自分がどうしてチャンドラーを知ったかというと、大好きな作家、イアン・フレミングがエッセイのなかでしきりにチャンドラーを褒めていたからである。フレミングは、
「お金のために書く」
と宣言し、レイモンド・チャンドラーをお手本にして、敢然とミステリーを書きはじめた。チャンドラーのレベルを目指すことは、けっして恥ずかしいことではない、と。そうして、フレミングは007号ジェイムズ・ボンド・シリーズを書き、大ベストセラー作家になった。成功した二人の作家、フレミングとチャンドラーが話している録音を自分は持っている。録音のなか、二人は、どこまでも徹底的に悪い人間というのはいないものだ、というようなことを語り合っていた。

拙著『名作英語の名文句』の第1集と第2集の両方で、自分はチャンドラーの作品を取り上げたが、チャンドラーの魅力は、なによりまず第一に、主人公マーロウの粋なせりふである。自分はチャンドラーの英書を持っていて、ときどき開いてみる。

「作家を救済する唯一の方法は、書くことだ。作家のなかに光るものがあれば、それはいずれ現れるだろう」(But the only salvation for a writer is to write.
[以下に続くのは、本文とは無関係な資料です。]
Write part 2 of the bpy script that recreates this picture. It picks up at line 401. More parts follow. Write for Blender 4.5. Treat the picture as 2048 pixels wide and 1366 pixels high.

If there is anything good in him, it will come out.: Raymond Chandler, The Long Good-bye, Three Novels, Penguin Books)
たまにはこんな粋なせりふを吐いてみたいものだと思う。